Dip-Bump Structure in Proton's Single Diffractive Dissociation at the Large Hadron Collider

TL;DR

This paper extends the dipole Pomeron model to predict a dip-bump structure in the $t$ distribution of proton single diffractive dissociation at the LHC, highlighting a new feature in the scattering process.

Contribution

The paper introduces a novel extension of the dipole Pomeron model to describe structures in the $t$ distribution of SD, including the dip-bump feature at LHC energies.

Findings

Prediction of a dip-bump structure around $t=-4$ GeV$^2$ at LHC energies.

Identification of a $t$ and missing mass dependence in the SD process.

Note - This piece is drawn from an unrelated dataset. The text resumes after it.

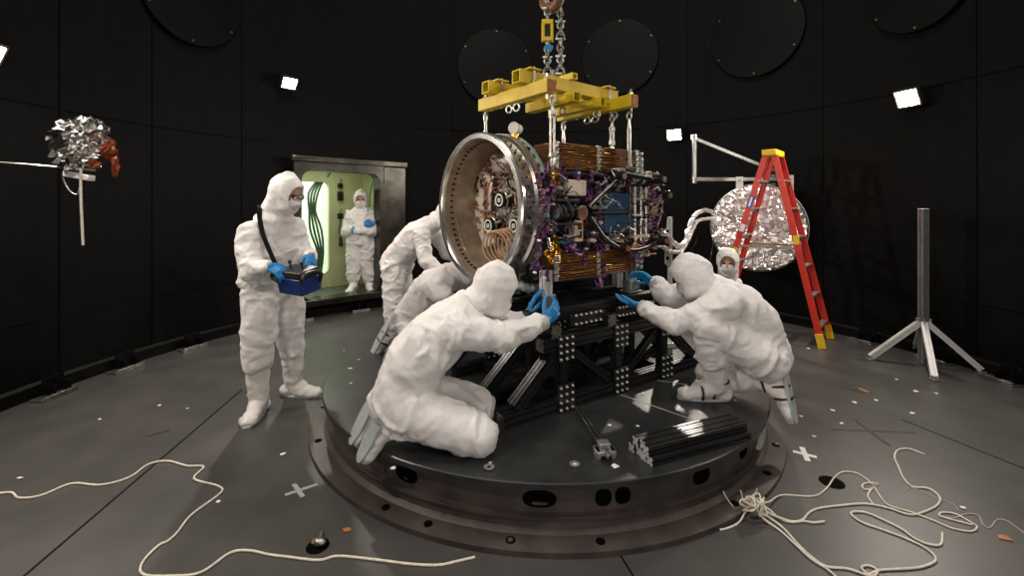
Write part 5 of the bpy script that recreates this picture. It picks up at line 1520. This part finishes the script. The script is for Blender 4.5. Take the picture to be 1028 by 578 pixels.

Inclusion of Pomeron and Odderon trajectories as essential components.

Abstract

By extending the dipole Pomeron (DP) model, successful in describing elastic nucleon-nucleon scattering, to proton single diffractive dissociation (SD), we predict a dip-bump structure in the squared four-momentum transfer ($t$) distribution of proton's SD. Structures in the $t$ distribution of single diffractive dissociation are predicted around $t=-4$ GeV$^2$ at LHC energies in the range of 3 GeV$^2$ $\lesssim|t|\lesssim$ 7 GeV$^2$. Apart from the dependence on $s$ (total energy squared) and $t$ (squared momentum transfer), we predict also a dependence on missing masses. We include the minimum set of Regge trajectories, namely the Pomeron and the Odderon, indispensable at the LHC. Further generalization, e.g., by the inclusion of non-leading Regge trajectories, is straightforward. The present model contains two types of Regge trajectories: those connected with $t$-channel exchanges (the Pomeron, the Odderon, and non-leading (secondary) reggeons) appearing at small and moderate $-t$, where they are real and nearly linear, as well as direct-channel trajectories $\alpha(M^2)$ related to missing masses. In this paper, we concentrate on structures in $t$ neglecting (for the time being) resonances in $M^2$.